Le droit de dire NON est au cœur des luttes pour des alternatives. Nous disons NON à ce modèle d’extractivisme et convergeons vers la position selon laquelle toutes les réserves de charbon, de gaz et de pétrole restantes doivent rester sous terre ; les économies circulaires dans lesquelles les minéraux et les métaux sont recyclés et remis en production doivent caractériser un avenir durable ; l’exploitation minière artisanale, qui fait partie intégrante des moyens de subsistance de millions de familles paysannes et ouvrières à travers le monde, devrait constituer le noyau de l’extraction de ressources naturelles essentielles à la production de biens ayant une valeur d’usage et être transformée pour garantir la sécurité au travail ; la consommation excessive des riches des pays du Nord et du Sud doit être réduite, sur la base des principes de suffisance.
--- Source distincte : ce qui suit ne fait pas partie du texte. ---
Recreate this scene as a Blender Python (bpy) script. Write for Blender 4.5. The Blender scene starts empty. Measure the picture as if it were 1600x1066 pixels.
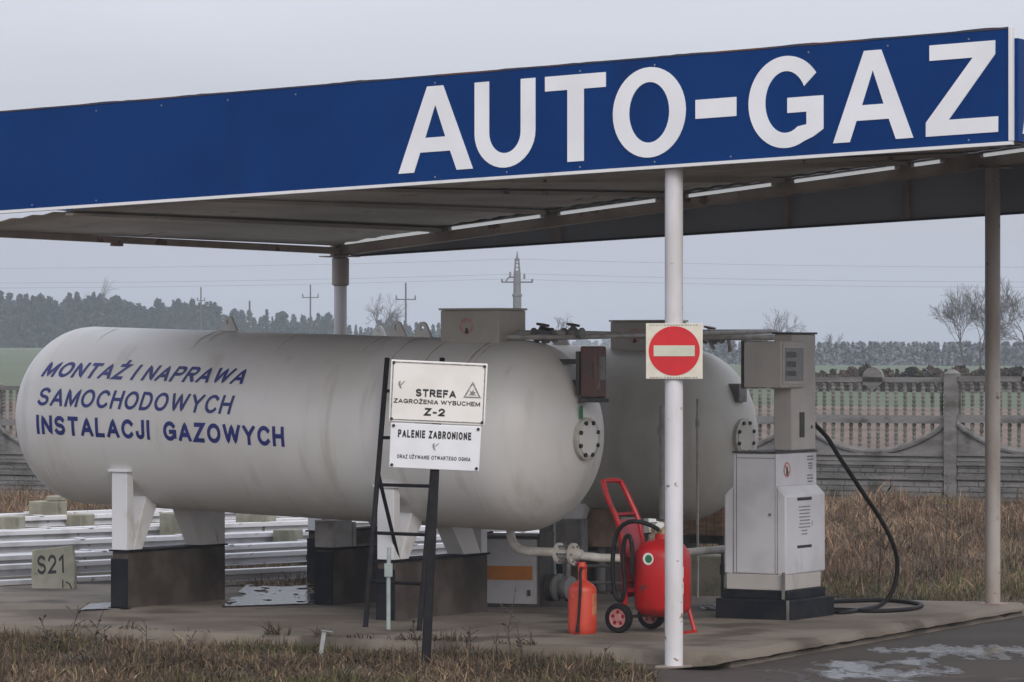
import bpy, bmesh, math, random
import numpy as np
from mathutils import Vector, Matrix, geometry, noise
R = math.radians
rng = random.Random(7)
nr = np.random.default_rng(7)
S = bpy.context.scene
COL = S.collection
# ------------------------------------------------------------------ camera
EYE = 2.2
cam = bpy.data.cameras.new("Camera")
camo = bpy.data.objects.new("Camera", cam)
COL.objects.link(camo)
cam.sensor_width = 36.0
cam.lens = 135.0
cam.shift_y = 17 / 1600
cam.clip_start = 0.5
cam.clip_end = 8000
camo.location = (0, 0, EYE)
camo.rotation_euler = (R(90), 0, 0)
S.camera = camo
# ------------------------------------------------------------------ world, sun, exposure
SUN_EL, SUN_AZ = 33, 160          # azimuth clockwise from +Y (the view direction)
w = bpy.data.worlds.new("World")
S.world = w
w.use_nodes = True
nt = w.node_tree
nt.nodes.clear()
out = nt.nodes.new("ShaderNodeOutputWorld")
sky = nt.nodes.new("ShaderNodeTexSky")
sky.sky_type = 'NISHITA'
sky.sun_disc = False
sky.sun_elevation = R(SUN_EL)
sky.sun_rotation = R(SUN_AZ)
sky.air_density = 1.0
sky.dust_density = 4.0
bg = nt.nodes.new("ShaderNodeBackground")
bg.inputs[1].default_value = 0.05
nt.links.new(sky.outputs[0], bg.inputs[0])
tc = nt.nodes.new("ShaderNodeTexCoord")
sep = nt.nodes.new("ShaderNodeSeparateXYZ")
nt.links.new(tc.outputs['Generated'], sep.inputs[0])
rampw = nt.nodes.new("ShaderNodeValToRGB")      # overcast layer: three times brighter overhead than at the horizon
e = rampw.color_ramp.elements
e[0].position = 0.0
e[0].color = (0.385, 0.405, 0.505, 1)
e[1].position = 1.0
e[1].color = (1.0, 1.0, 1.05, 1)
x = e.new(0.09)
x.color = (0.53, 0.53, 0.605, 1)
nt.links.new(sep.outputs[2], rampw.inputs[0])
cl = nt.nodes.new("ShaderNodeTexNoise")
mp = nt.nodes.new("ShaderNodeMapping")
mp.inputs['Scale'].default_value = (3, 3, 22)
nt.links.new(tc.outputs['Generated'], mp.inputs[0])
nt.links.new(mp.outputs[0], cl.inputs['Vector'])
cl.inputs['Scale'].default_value = 1.6
cl.inputs['Detail'].default_value = 4
mr = nt.nodes.new("ShaderNodeMapRange")
mr.inputs[1].default_value = 0.25
mr.inputs[2].default_value = 0.75
mr.inputs[3].default_value = 0.91
mr.inputs[4].default_value = 1.09
nt.links.new(cl.outputs[0], mr.inputs[0])
vm = nt.nodes.new("ShaderNodeVectorMath")
vm.operation = 'SCALE'
nt.links.new(rampw.outputs[0], vm.inputs[0])
nt.links.new(mr.outputs[0], vm.inputs['Scale'])
bg2 = nt.nodes.new("ShaderNodeBackground")
bg2.inputs[1].default_value = 1.0
nt.links.new(vm.outputs[0], bg2.inputs[0])
addw = nt.nodes.new("ShaderNodeAddShader")
nt.links.new(bg.outputs[0], addw.inputs[0])
nt.links.new(bg2.outputs[0], addw.inputs[1])
nt.links.new(addw.outputs[0], out.inputs[0])
sun = bpy.data.lights.new("Sun", 'SUN')
sun.energy = 1.15
sun.angle = R(26)
sun.color = (1.0, 0.985, 0.97)
suno = bpy.data.objects.new("Sun", sun)
COL.objects.link(suno)
suno.location = (0, -10, 40)
sd = Vector((math.sin(R(SUN_AZ)) * math.cos(R(SUN_EL)), math.cos(R(SUN_AZ)) * math.cos(R(SUN_EL)), math.sin(R(SUN_EL))))
suno.rotation_euler = sd.to_track_quat('Z', 'Y').to_euler()
S.view_settings.view_transform = 'Standard'
S.view_settings.look = 'None'
S.view_settings.exposure = 0.0
S.view_settings.gamma = 1.0
S.view_settings.use_curve_mapping = False
try:
    S.cycles.use_denoising = True
    S.cycles.max_bounces = 8
    S.cycles.volume_bounces = 1
    S.cycles.volume_max_steps = 64
except Exception:
    pass

# ------------------------------------------------------------------ materials
def rgb(r, g, b):
    f = lambda v: (v / 255 / 12.92) if v / 255 <= 0.04045 else ((v / 255 + 0.055) / 1.055) ** 2.4
    return (f(r), f(g), f(b), 1)

def mat(name, col, rough=0.6, col2=None, scale=4.0, stretch=(1, 1, 1), amt=(0.4, 0.65), bump=0.0, bscale=40.0,
        metal=0.0, spots=None, spot_scale=9.0, spot_th=(0.62, 0.7), streak=None, detail=5.0, spec=0.5):
    m = bpy.data.materials.new(name)
    m.use_nodes = True
    t = m.node_tree
    b = t.nodes["Principled BSDF"]
    b.inputs['Roughness'].default_value = rough
    b.inputs['Metallic'].default_value = metal
    b.inputs['Specular IOR Level'].default_value = spec
    co = t.nodes.new("ShaderNodeTexCoord")
    def nz(sc, st, det=detail):
        mp_ = t.nodes.new("ShaderNodeMapping")
        mp_.inputs['Scale'].default_value = st
        t.links.new(co.outputs['Object'], mp_.inputs[0])
        n_ = t.nodes.new("ShaderNodeTexNoise")
        n_.inputs['Scale'].default_value = sc
        n_.inputs['Detail'].default_value = det
        t.links.new(mp_.outputs[0], n_.inputs['Vector'])
        return n_.outputs[0]
    def rng_(sock, lo, hi):
        r_ = t.nodes.new("ShaderNodeMapRange")
        r_.interpolation_type = 'SMOOTHSTEP'
        r_.inputs[1].default_value = lo
        r_.inputs[2].default_value = hi
        t.links.new(sock, r_.inputs[0])
        return r_.outputs[0]
    def mix(fac, a, c):
        x_ = t.nodes.new("ShaderNodeMix")
        x_.data_type = 'RGBA'
        t.links.new(fac, x_.inputs[0])
        for s_, i_ in ((a, 6), (c, 7)):
            if isinstance(s_, tuple):
                x_.inputs[i_].default_value = s_
            else:
                t.links.new(s_, x_.inputs[i_])
        return x_.outputs[2]
    cur = col
    if col2 is not None:
        cur = mix(rng_(nz(scale, stretch), *amt), cur, col2)
    if streak is not None:
        cur = mix(rng_(nz(streak[1], streak[2]), *streak[3]), cur, streak[0])
    if spots is not None:
        cur = mix(rng_(nz(spot_scale, (1, 1, 1)), *spot_th), cur, spots)
    if isinstance(cur, tuple):
        b.inputs['Base Color'].default_value = cur
    else:
        t.links.new(cur, b.inputs['Base Color'])
    if bump > 0:
        bp = t.nodes.new("ShaderNodeBump")
        bp.inputs['Strength'].default_value = bump
        bp.inputs['Distance'].default_value = 0.02
        t.links.new(nz(bscale, (1, 1, 1), 6.0), bp.inputs['Height'])
        t.links.new(bp.outputs[0], b.inputs['Normal'])
    return m

def mat_attr(name, rough=0.8, trans=0.0):
    m = bpy.data.materials.new(name)
    m.use_nodes = True
    t = m.node_tree
    b = t.nodes["Principled BSDF"]
    a = t.nodes.new("ShaderNodeAttribute")
    a.attribute_name = "Col"
    t.links.new(a.outputs['Color'], b.inputs['Base Color'])
    b.inputs['Roughness'].default_value = rough
    b.inputs['Specular IOR Level'].default_value = 0.2
    return m

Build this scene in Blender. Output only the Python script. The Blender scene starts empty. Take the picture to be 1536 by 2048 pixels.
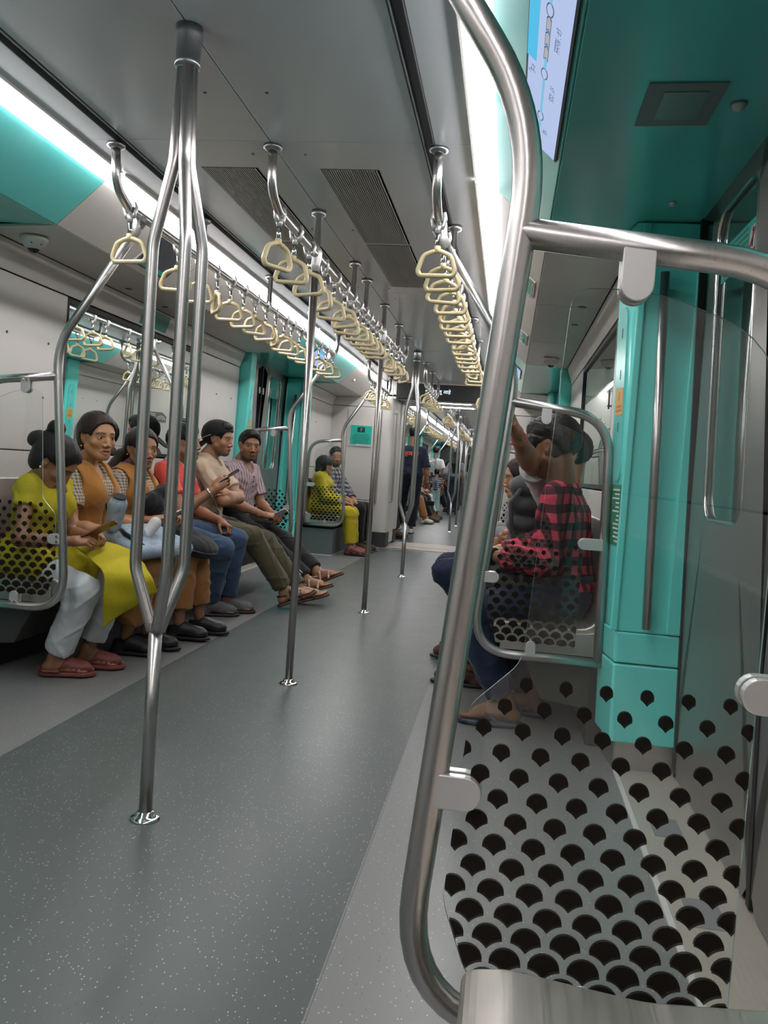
import bpy, bmesh, math, random
import numpy as np
from mathutils import Vector, Matrix
random.seed(7)
SC = bpy.context.scene
COL = SC.collection
# ------------------------------------------------------------------ camera
def set_camera():
    f, yaw, pitch, roll, cx, cz = 1670.9, 0.1430, -0.0512, -0.0700, 0.9234, 1.0171
    cy, sy, cp, sp = math.cos(yaw), math.sin(yaw), math.cos(pitch), math.sin(pitch)
    fw = Vector((-sy*cp, cy*cp, sp)); r = Vector((cy, sy, 0)); d = -r.cross(fw)
    c, s = math.cos(roll), math.sin(roll)
    r2 = c*r + s*d; d2 = -s*r + c*d
    cam = bpy.data.cameras.new('camera'); o = bpy.data.objects.new('camera', cam); COL.objects.link(o)
    m = Matrix((( r2.x, -d2.x, -fw.x, cx), (r2.y, -d2.y, -fw.y, 0.0), (r2.z, -d2.z, -fw.z, cz), (0,0,0,1)))
    o.matrix_world = m
    cam.sensor_fit = 'VERTICAL'; cam.sensor_height = 36.0; cam.lens = 36.0*f/2048.0
    cam.clip_start = 0.05; cam.clip_end = 200
    SC.camera = o
set_camera()
# ------------------------------------------------------------------ world (dark tunnel) and exposure
W = bpy.data.worlds.new('tunnel'); SC.world = W; W.use_nodes = True
W.node_tree.nodes['Background'].inputs[0].default_value = (0.02, 0.022, 0.024, 1)
W.node_tree.nodes['Background'].inputs[1].default_value = 1.0
LIGHT_E = 28.5
SC.view_settings.view_transform = 'Standard'; SC.view_settings.look = 'None'
SC.view_settings.gamma = 1.0; SC.view_settings.use_curve_mapping = False
SC.view_settings.exposure = 0.0
try:
    SC.cycles.use_denoising = True
    SC.cycles.max_bounces = 12; SC.cycles.diffuse_bounces = 5; SC.cycles.glossy_bounces = 5
    SC.cycles.transparent_max_bounces = 24; SC.cycles.caustics_reflective = False
    SC.cycles.sample_clamp_indirect = 6.0
except Exception: pass

# ------------------------------------------------------------------ materials
def lin(*c):
    return tuple(((v/255)/12.92 if v/255 <= .04045 else ((v/255+.055)/1.055)**2.4) for v in c)
class N:
    """tiny node-tree helper"""
    def __init__(s, name):
        s.m = bpy.data.materials.new(name); s.m.use_nodes = True; s.t = s.m.node_tree
        s.b = s.t.nodes['Principled BSDF']; s.out = s.t.nodes['Material Output']
    def n(s, typ, **kw):
        nd = s.t.nodes.new(typ)
        for k, v in kw.items():
            if k.startswith('i_'):
                key = k[2:]; key = int(key) if key.isdigit() else key.replace('_', ' ')
                nd.inputs[key].default_value = v
            else: setattr(nd, k, v)
        return nd
    def l(s, a, b): s.t.links.new(a, b)
    def coord(s, kind='Object', scale=(1,1,1), rot=(0,0,0)):
        tc = s.n('ShaderNodeTexCoord'); mp = s.n('ShaderNodeMapping')
        mp.inputs['Scale'].default_value = scale; mp.inputs['Rotation'].default_value = rot
        s.l(tc.outputs[kind], mp.inputs[0]); return mp.outputs[0]
    def noise(s, v, sc, detail=3, rough=.5):
        nd = s.n('ShaderNodeTexNoise'); nd.inputs['Scale'].default_value = sc; nd.inputs['Detail'].default_value = detail
        nd.inputs['Roughness'].default_value = rough
        if v is not None: s.l(v, nd.inputs['Vector'])
        return nd.outputs[0]
    def ramp(s, f, a, b, ca=(0,0,0), cb=(1,1,1), interp='LINEAR'):
        r = s.n('ShaderNodeValToRGB'); e = r.color_ramp.elements; r.color_ramp.interpolation = interp
        e[0].position = a; e[1].position = b; e[0].color = (*ca, 1); e[1].color = (*cb, 1)
        s.l(f, r.inputs[0]); return r.outputs[0]
    def mix(s, fac, a, b, blend='MIX'):
        m = s.n('ShaderNodeMix', data_type='RGBA', blend_type=blend)
        for sock, v in ((m.inputs[0], fac), (m.inputs[6], a), (m.inputs[7], b)):
            if hasattr(v, 'is_linked') or hasattr(v, 'links'): s.l(v, sock)
            elif isinstance(v, (int, float)): sock.default_value = v
            else: sock.default_value = (*v, 1)
        return m.outputs[2]
    def math(s, op, a, b=None, c=None):
        m = s.n('ShaderNodeMath', operation=op)
        for i, v in enumerate((a, b, c)):
            if v is None: continue
            if hasattr(v, 'links'): s.l(v, m.inputs[i])
            else: m.inputs[i].default_value = v
        return m.outputs[0]
    def sep(s, v):
        x = s.n('ShaderNodeSeparateXYZ'); s.l(v, x.inputs[0]); return x.outputs
    def bump(s, h, strength=.2, dist=.002):
        b = s.n('ShaderNodeBump'); b.inputs['Strength'].default_value = strength; b.inputs['Distance'].default_value = dist
        s.l(h, b.inputs['Height']); s.l(b.outputs[0], s.b.inputs['Normal'])
    def col(s, c):
        if hasattr(c, 'links'): s.l(c, s.b.inputs['Base Color'])
        else: s.b.inputs['Base Color'].default_value = (*c, 1)
        return s
    def set(s, **kw):
        for k, v in kw.items():
            s.b.inputs[k.replace('_', ' ')].default_value = v
        return s

def plain(name, c, rough=.5, metal=0., spec=.5, var=.06, vs=6., bump=0., bs=300.):
    """painted / moulded surface: colour with a little uneven tone and optional fine grain"""
    k = N(name); v = k.coord()
    if var: k.col(k.mix(k.noise(v, vs, 4), tuple(x*(1-var) for x in c), tuple(min(1, x*(1+var)) for x in c)))
    else: k.col(c)
    k.set(Roughness=rough, Metallic=metal)
    k.b.inputs['Specular IOR Level'].default_value = spec
    if bump: k.bump(k.noise(v, bs, 2), bump, .001)
    return k.m
def emit(name, c, e):
    k = N(name); k.t.nodes.remove(k.b); em = k.n('ShaderNodeEmission')
    em.inputs[0].default_value = (*c, 1); em.inputs[1].default_value = e; k.l(em.outputs[0], k.out.inputs[0]); return k.m
def steel(name, c, rough, axis=2, scale=60):
    k = N(name); sc = [scale*6]*3; sc[axis] = scale*.08
    v = k.coord(scale=tuple(sc)); n = k.noise(v, 1.0, 3)
    k.col(k.mix(n, tuple(x*.86 for x in c), c)); k.set(Metallic=1.0)
    r = k.n('ShaderNodeMapRange'); r.inputs[3].default_value = rough*.75; r.inputs[4].default_value = rough*1.3
    k.l(n, r.inputs[0]); k.l(r.outputs[0], k.b.inputs['Roughness']); return k.m
def glass(name, tint=(.975, .99, .985), ior=1.45, rough=.0):
    """thin sheet: see-through with a Fresnel reflection"""
    k = N(name); k.t.nodes.remove(k.b)
    tr = k.n('ShaderNodeBsdfTransparent'); tr.inputs[0].default_value = (*tint, 1)
    gl = k.n('ShaderNodeBsdfGlossy'); gl.inputs['Roughness'].default_value = rough; gl.inputs[0].default_value = (1, 1, 1, 1)
    fr = k.n('ShaderNodeFresnel'); ge = k.n('ShaderNodeNewGeometry')   # same reflectance on the way in and out of the sheet
    k.l(k.math('ADD', ior, k.math('MULTIPLY', ge.outputs['Backfacing'], 1/ior-ior)), fr.inputs[0])
    mx = k.n('ShaderNodeMixShader'); k.l(fr.outputs[0], mx.inputs[0]); k.l(tr.outputs[0], mx.inputs[1]); k.l(gl.outputs[0], mx.inputs[2])
    k.l(mx.outputs[0], k.out.inputs[0]); return k.m
M = {}
M['white'] = plain('white_panel', (.60, .575, .54), .38, var=.03)
M['ceil'] = plain('ceiling_paint', (.72, .735, .77), .24, var=.03, vs=3)
M['teal'] = plain('teal_paint', (.135, .62, .585), .20, var=.04)
M['teal2'] = plain('teal_gloss_panel', (.15, .78, .71), .22, var=.03)
M['greyseat'] = plain('grey_seat_base', (.042, .040, .036), .6)
M['black'] = plain('black_rubber', (.012, .012, .013), .6)
M['dark'] = plain('dark_gap', (.03, .03, .032), .6)
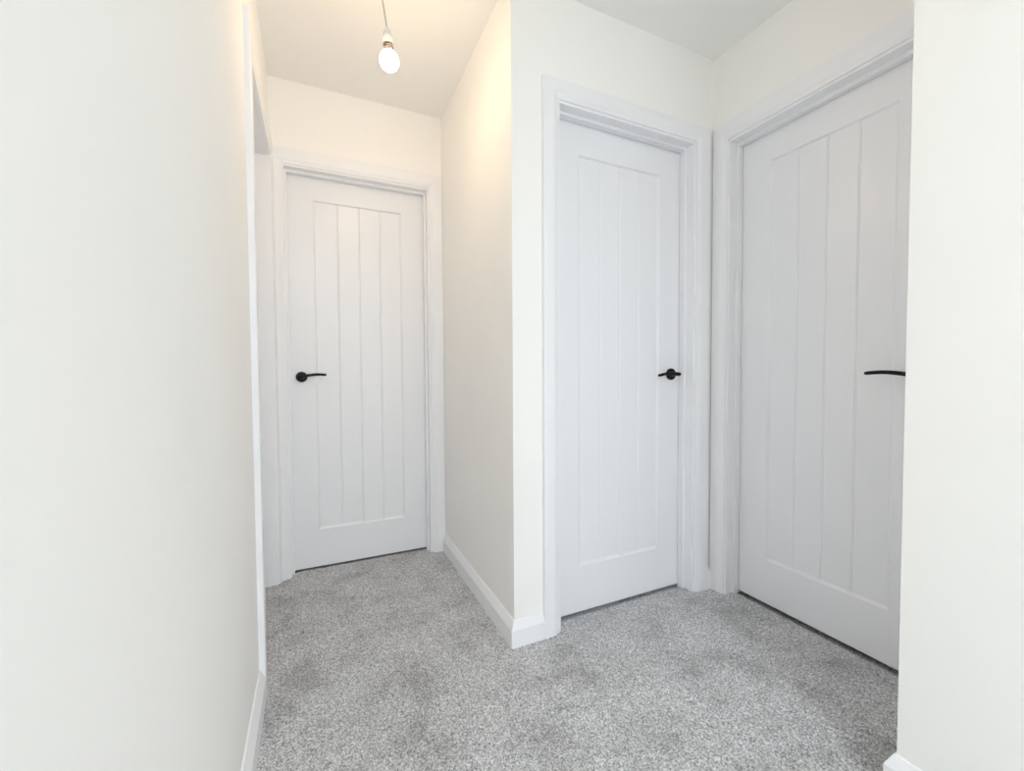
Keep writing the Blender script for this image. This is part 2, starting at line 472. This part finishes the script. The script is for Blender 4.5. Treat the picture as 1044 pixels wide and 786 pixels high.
# ------------------------------------------------------------------ area light for daylight from behind, set in the added roof window
def area(name, loc, rot, sx, sy, power, col):
    l = bpy.data.lights.new(name, 'AREA'); l.shape = 'RECTANGLE'; l.size = sx; l.size_y = sy
    l.energy = power; l.color = col
    o = bpy.data.objects.new(name, l); o.location = loc; o.rotation_euler = rot
    C.objects.link(o)
    return o
area('added_daylight', ((WX0 + WX1) / 2, (WY0 + WY1) / 2, H + 0.026), (0, 0, 0), WX1 - WX0 - 0.062, WY1 - WY0 - 0.062, DAY, (0.82, 0.91, 1.0))

w_ = bpy.data.worlds.new('World'); bpy.context.scene.world = w_; w_.use_nodes = True
w_.node_tree.nodes['Background'].inputs['Color'].default_value = (0.8, 0.9, 1.0, 1)
w_.node_tree.nodes['Background'].inputs['Strength'].default_value = 0.0

# ------------------------------------------------------------------ camera
FPX, YAW, PITCH, ROLL = 435.45, 0.4359, 0.0319, -0.0057
fw = Vector((math.sin(YAW) * math.cos(PITCH), math.cos(YAW) * math.cos(PITCH), -math.sin(PITCH)))
r = Vector((math.cos(YAW), -math.sin(YAW), 0)); u = r.cross(fw)
r2, u2 = r * math.cos(ROLL) + u * math.sin(ROLL), -r * math.sin(ROLL) + u * math.cos(ROLL)
cam = bpy.data.cameras.new('camera'); co = bpy.data.objects.new('camera', cam); C.objects.link(co)
cam.sensor_fit = 'HORIZONTAL'; cam.sensor_width = 36; cam.lens = FPX / 1044 * 36; cam.clip_start = 0.02
mat = Matrix((r2, u2, -fw)).transposed().to_4x4(); mat.translation = Vector((0, 0, 1.0097))
co.matrix_world = mat
sc = bpy.context.scene; sc.camera = co
sc.view_settings.view_transform = 'Standard'; sc.view_settings.look = 'None'
sc.view_settings.gamma = 1.0; sc.view_settings.exposure = 0.0; sc.view_settings.use_curve_mapping = False
sc.cycles.max_bounces = 16; sc.cycles.diffuse_bounces = 14
sc.cycles.use_adaptive_sampling = False
sc.cycles.use_guiding = True; sc.cycles.use_light_tree = False; sc.cycles.sample_clamp_indirect = 1.5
Les initiatives locales constituent le fondement de la création du contre-pouvoir nécessaire pour contester le système.
Nous sommes convaincus de la nécessité d’élargir les communs. La nature, le climat, l’eau, les ressources et toutes les formes de vie ne sont pas en vente ! Ils constituent un bien commun que nous devons protéger et partager avec tous les peuples et les générations futures. Le droit aux biens communs et le respect de leur préservation constituent un impératif éthique et des garanties de paix et de justice sociale.
Nous devons réaffirmer les droits de la nature. Dans la vision du monde de bon nombre de nos peuples, groupes et communautés autochtones, la nature n’est pas une propriété. La nature ne peut être vendue ni séparée des êtres humains. Nous sommes la nature, nous appartenons tous à la même communauté de vies. Chaque écosystème a le droit de vivre et de se développer « l’eau a le droit de couler et les oiseaux de boire et de voler ». Les rivières et les terres sont des entités porteuses de droits et nous devons reconnaître leur caractère sacré.
Les convergences et les solidarités forgées dans ce Forum social thématique inspirent nos campagnes collectives, nos actions, nos nouvelles alliances mondiales et assemblées des peuples qui garantiront notre avenir commun.